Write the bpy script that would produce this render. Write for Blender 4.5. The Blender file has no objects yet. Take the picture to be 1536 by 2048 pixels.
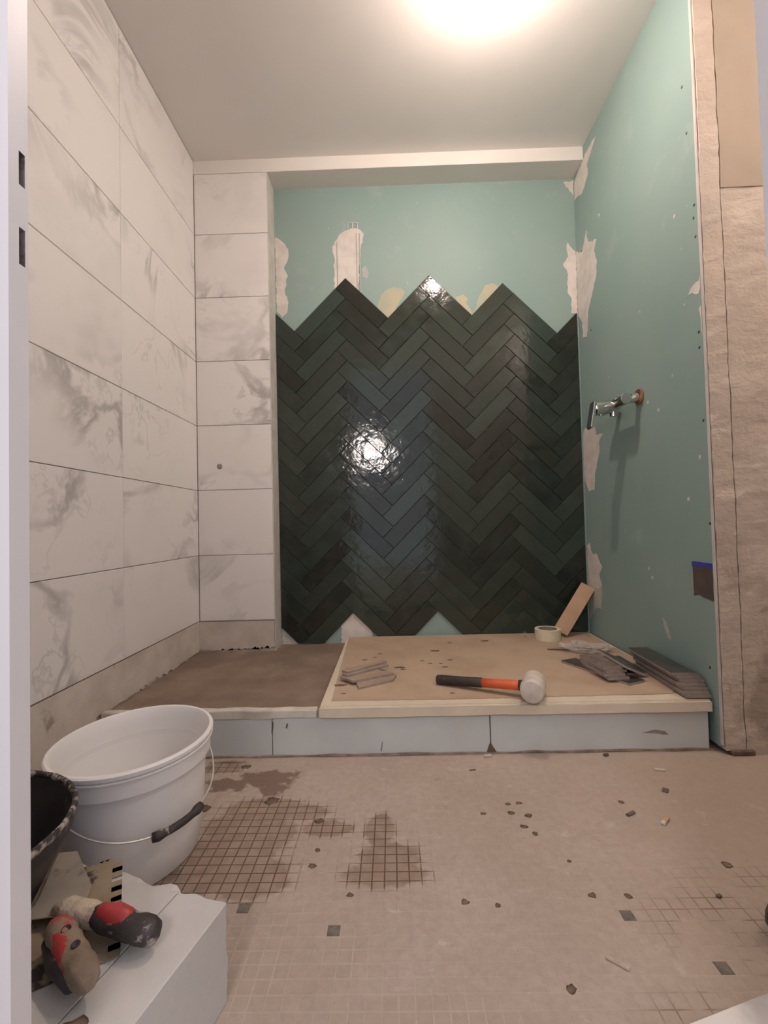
import bpy, bmesh, math, random
from mathutils import Vector, Matrix, noise as mnoise

random.seed(7)
SC = bpy.context.scene
COL = SC.collection

# ------------------------------------------------------------------ camera
CAMZ = 0.685
yaw, pitch, roll = -0.017, 0.0275, -0.0251
_fw = Vector((math.sin(yaw)*math.cos(pitch), math.cos(yaw)*math.cos(pitch), math.sin(pitch)))
_rt = Vector((math.cos(yaw), -math.sin(yaw), 0))
_up = _rt.cross(_fw)
rt = math.cos(roll)*_rt + math.sin(roll)*_up
up = -math.sin(roll)*_rt + math.cos(roll)*_up
cd = bpy.data.cameras.new('camera')
cam = bpy.data.objects.new('camera', cd)
COL.objects.link(cam)
m = Matrix((rt, up, -_fw)).transposed().to_4x4()
m.translation = Vector((0, 0, CAMZ))
cam.matrix_world = m
cd.sensor_fit = 'VERTICAL'
cd.sensor_height = 36.0
cd.lens = 932.13/2048*36.0
cd.clip_start = 0.02
SC.camera = cam
SC.cycles.max_bounces = 6
SC.cycles.diffuse_bounces = 4
SC.cycles.glossy_bounces = 2
SC.cycles.transmission_bounces = 2
SC.cycles.transparent_max_bounces = 4

# ------------------------------------------------------------------ light and view
SC.view_settings.view_transform = 'Standard'
SC.view_settings.look = 'None'
SC.view_settings.exposure = 0.70
SC.view_settings.gamma = 1.0
SC.view_settings.use_curve_mapping = False

world = bpy.data.worlds.new('hall_daylight')
SC.world = world
world.use_nodes = True
wb = world.node_tree.nodes['Background']
wb.inputs[0].default_value = (0.84, 0.86, 1.0, 1)
wb.inputs[1].default_value = 0.54

def light(name, kind, loc, energy, color, size):
    l = bpy.data.lights.new(name, kind)
    l.energy = energy
    l.color = color
    l.shadow_soft_size = size
    o = bpy.data.objects.new(name, l)
    COL.objects.link(o)
    o.location = loc
    return o
FILL_LAMP = Vector((1.32, 0.64, 2.30))          # added fill bulb, out of view, to brighten the masonry
LAMP = Vector((0.345, 1.345, 2.338))          # bare bulb under the ceiling
light('hall_lamp_light', 'POINT', (-0.25, -1.0, 1.56), 25.0, (1.0, 0.89, 0.83), 0.16)

# ------------------------------------------------------------------ node helpers
class NT:
    def __init__(s, name):
        s.mat = bpy.data.materials.new(name)
        s.mat.use_nodes = True
        s.t = s.mat.node_tree
        s.b = s.t.nodes['Principled BSDF']
        s.out = s.t.nodes['Material Output']
    def n(s, typ, **kw):
        nd = s.t.nodes.new('ShaderNode'+typ)
        for k, v in kw.items():
            if k.startswith('i_'):
                key = k[2:]
                key = int(key) if key.isdigit() else key
                s.set(nd.inputs[key], v)
            else:
                setattr(nd, k, v)
        return nd
    def set(s, sock, v):
        if isinstance(v, bpy.types.NodeSocket):
            s.t.links.new(v, sock)
        else:
            if isinstance(v, tuple) and len(v) == 3 and sock.type == 'RGBA':
                v = (*v, 1)
            sock.default_value = v
    def math(s, op, a, b=0.0, clamp=False):
        nd = s.n('Math', operation=op, use_clamp=clamp)
        s.set(nd.inputs[0], a); s.set(nd.inputs[1], b)
        return nd.outputs[0]
    def vmath(s, op, a, b=(0, 0, 0)):
        nd = s.n('VectorMath', operation=op)
        s.set(nd.inputs[0], a); s.set(nd.inputs[1], b)
        return nd.outputs['Value'] if op in ('LENGTH', 'DISTANCE', 'DOT_PRODUCT') else nd.outputs[0]
    def mix(s, f, a, b):
        nd = s.n('Mix', data_type='RGBA')
        s.set(nd.inputs[0], f); s.set(nd.inputs[6], a); s.set(nd.inputs[7], b)
        return nd.outputs[2]
    def ramp(s, v, a, b, lo=0.0, hi=1.0):
        nd = s.n('MapRange', interpolation_type='SMOOTHSTEP')
        s.set(nd.inputs[0], v)
        nd.inputs[1].default_value = a; nd.inputs[2].default_value = b
        nd.inputs[3].default_value = lo; nd.inputs[4].default_value = hi
        return nd.outputs[0]
    def noise(s, vec, scale, detail=4.0, rough=0.55, dist=0.0):
        nd = s.n('TexNoise')
        s.set(nd.inputs['Vector'], vec)
        nd.inputs['Scale'].default_value = scale
        nd.inputs['Detail'].default_value = detail
        nd.inputs['Roughness'].default_value = rough
        nd.inputs['Distortion'].default_value = dist
        return nd.outputs[0]
    def pos(s):
        return s.n('NewGeometry').outputs['Position']
    def obj(s):
        return s.n('TexCoord').outputs['Object']
    def rnd(s):
        return s.n('ObjectInfo').outputs['Random']
    def bump(s, h, strength=0.3, dist=0.002, normal=None):
        nd = s.n('Bump')
        nd.inputs['Strength'].default_value = strength
        nd.inputs['Distance'].default_value = dist
        s.set(nd.inputs['Height'], h)
        if normal is not None: s.set(nd.inputs['Normal'], normal)
        return nd.outputs[0]
    def done(s, col=None, rough=None, normal=None, metal=None, spec=None):
        if col is not None: s.set(s.b.inputs['Base Color'], col)
        if rough is not None: s.set(s.b.inputs['Roughness'], rough)
        if normal is not None: s.set(s.b.inputs['Normal'], normal)
        if metal is not None: s.set(s.b.inputs['Metallic'], metal)
        if spec is not None: s.set(s.b.inputs['Specular IOR Level'], spec)
        return s.mat

def grain(name, a, b, scale=12.0, lo=0.35, hi=0.7, rough=0.6, bscale=120.0, bstr=0.15, bdist=0.001, metal=0.0,
          c=None, cscale=4.0, clo=0.55, chi=0.7, world_space=True, spec=0.5):
    t = NT(name)
    p = t.pos() if world_space else t.obj()
    col = t.mix(t.ramp(t.noise(p, scale), lo, hi), a, b)
    if c is not None:
        q = t.vmath('ADD', p, (3.7, 1.9, 5.3))
        col = t.mix(t.ramp(t.noise(q, cscale, 6.0, 0.65), clo, chi), col, c)
    nrm = t.bump(t.noise(p, bscale, 3.0), bstr, bdist) if bstr else None
    return t.done(col, rough, nrm, metal, spec)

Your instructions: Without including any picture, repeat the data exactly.

Written answer:
Write the bpy script that would produce this render. Write for Blender 4.5. The Blender file has no objects yet. Take the picture to be 1536 by 2048 pixels.
import bpy, bmesh, math, random
from mathutils import Vector, Matrix, noise as mnoise

random.seed(7)
SC = bpy.context.scene
COL = SC.collection

# ------------------------------------------------------------------ camera
CAMZ = 0.685
yaw, pitch, roll = -0.017, 0.0275, -0.0251
_fw = Vector((math.sin(yaw)*math.cos(pitch), math.cos(yaw)*math.cos(pitch), math.sin(pitch)))
_rt = Vector((math.cos(yaw), -math.sin(yaw), 0))
_up = _rt.cross(_fw)
rt = math.cos(roll)*_rt + math.sin(roll)*_up
up = -math.sin(roll)*_rt + math.cos(roll)*_up
cd = bpy.data.cameras.new('camera')
cam = bpy.data.objects.new('camera', cd)
COL.objects.link(cam)
m = Matrix((rt, up, -_fw)).transposed().to_4x4()
m.translation = Vector((0, 0, CAMZ))
cam.matrix_world = m
cd.sensor_fit = 'VERTICAL'
cd.sensor_height = 36.0
cd.lens = 932.13/2048*36.0
cd.clip_start = 0.02
SC.camera = cam
SC.cycles.max_bounces = 6
SC.cycles.diffuse_bounces = 4
SC.cycles.glossy_bounces = 2
SC.cycles.transmission_bounces = 2
SC.cycles.transparent_max_bounces = 4

# ------------------------------------------------------------------ light and view
SC.view_settings.view_transform = 'Standard'
SC.view_settings.look = 'None'
SC.view_settings.exposure = 0.70
SC.view_settings.gamma = 1.0
SC.view_settings.use_curve_mapping = False

world = bpy.data.worlds.new('hall_daylight')
SC.world = world
world.use_nodes = True
wb = world.node_tree.nodes['Background']
wb.inputs[0].default_value = (0.84, 0.86, 1.0, 1)
wb.inputs[1].default_value = 0.54

def light(name, kind, loc, energy, color, size):
    l = bpy.data.lights.new(name, kind)
    l.energy = energy
    l.color = color
    l.shadow_soft_size = size
    o = bpy.data.objects.new(name, l)
    COL.objects.link(o)
    o.location = loc
    return o
FILL_LAMP = Vector((1.32, 0.64, 2.30))          # added fill bulb, out of view, to brighten the masonry
LAMP = Vector((0.345, 1.345, 2.338))          # bare bulb under the ceiling
light('hall_lamp_light', 'POINT', (-0.25, -1.0, 1.56), 25.0, (1.0, 0.89, 0.83), 0.16)

# ------------------------------------------------------------------ node helpers
class NT:
    def __init__(s, name):
        s.mat = bpy.data.materials.new(name)
        s.mat.use_nodes = True
        s.t = s.mat.node_tree
        s.b = s.t.nodes['Principled BSDF']
        s.out = s.t.nodes['Material Output']
    def n(s, typ, **kw):
        nd = s.t.nodes.new('ShaderNode'+typ)
        for k, v in kw.items():
            if k.startswith('i_'):
                key = k[2:]
                key = int(key) if key.isdigit() else key
                s.set(nd.inputs[key], v)
            else:
                setattr(nd, k, v)
        return nd
    def set(s, sock, v):
        if isinstance(v, bpy.types.NodeSocket):
            s.t.links.new(v, sock)
        else:
            if isinstance(v, tuple) and len(v) == 3 and sock.type == 'RGBA':
                v = (*v, 1)
            sock.default_value = v
    def math(s, op, a, b=0.0, clamp=False):
        nd = s.n('Math', operation=op, use_clamp=clamp)
        s.set(nd.inputs[0], a); s.set(nd.inputs[1], b)
        return nd.outputs[0]
    def vmath(s, op, a, b=(0, 0, 0)):
        nd = s.n('VectorMath', operation=op)
        s.set(nd.inputs[0], a); s.set(nd.inputs[1], b)
        return nd.outputs['Value'] if op in ('LENGTH', 'DISTANCE', 'DOT_PRODUCT') else nd.outputs[0]
    def mix(s, f, a, b):
        nd = s.n('Mix', data_type='RGBA')
        s.set(nd.inputs[0], f); s.set(nd.inputs[6], a); s.set(nd.inputs[7], b)
        return nd.outputs[2]
    def ramp(s, v, a, b, lo=0.0, hi=1.0):
        nd = s.n('MapRange', interpolation_type='SMOOTHSTEP')
        s.set(nd.inputs[0], v)
        nd.inputs[1].default_value = a; nd.inputs[2].default_value = b
        nd.inputs[3].default_value = lo; nd.inputs[4].default_value = hi
        return nd.outputs[0]
    def noise(s, vec, scale, detail=4.0, rough=0.55, dist=0.0):
        nd = s.n('TexNoise')
        s.set(nd.inputs['Vector'], vec)
        nd.inputs['Scale'].default_value = scale
        nd.inputs['Detail'].default_value = detail
        nd.inputs['Roughness'].default_value = rough
        nd.inputs['Distortion'].default_value = dist
        return nd.outputs[0]
    def pos(s):
        return s.n('NewGeometry').outputs['Position']
    def obj(s):
        return s.n('TexCoord').outputs['Object']
    def rnd(s):
        return s.n('ObjectInfo').outputs['Random']
    def bump(s, h, strength=0.3, dist=0.002, normal=None):
        nd = s.n('Bump')
        nd.inputs['Strength'].default_value = strength
        nd.inputs['Distance'].default_value = dist
        s.set(nd.inputs['Height'], h)
        if normal is not None: s.set(nd.inputs['Normal'], normal)
        return nd.outputs[0]
    def done(s, col=None, rough=None, normal=None, metal=None, spec=None):
        if col is not None: s.set(s.b.inputs['Base Color'], col)
        if rough is not None: s.set(s.b.inputs['Roughness'], rough)
        if normal is not None: s.set(s.b.inputs['Normal'], normal)
        if metal is not None: s.set(s.b.inputs['Metallic'], metal)
        if spec is not None: s.set(s.b.inputs['Specular IOR Level'], spec)
        return s.mat

def grain(name, a, b, scale=12.0, lo=0.35, hi=0.7, rough=0.6, bscale=120.0, bstr=0.15, bdist=0.001, metal=0.0,
          c=None, cscale=4.0, clo=0.55, chi=0.7, world_space=True, spec=0.5):
    t = NT(name)
    p = t.pos() if world_space else t.obj()
    col = t.mix(t.ramp(t.noise(p, scale), lo, hi), a, b)
    if c is not None:
        q = t.vmath('ADD', p, (3.7, 1.9, 5.3))
        col = t.mix(t.ramp(t.noise(q, cscale, 6.0, 0.65), clo, chi), col, c)
    nrm = t.bump(t.noise(p, bscale, 3.0), bstr, bdist) if bstr else None
    return t.done(col, rough, nrm, metal, spec)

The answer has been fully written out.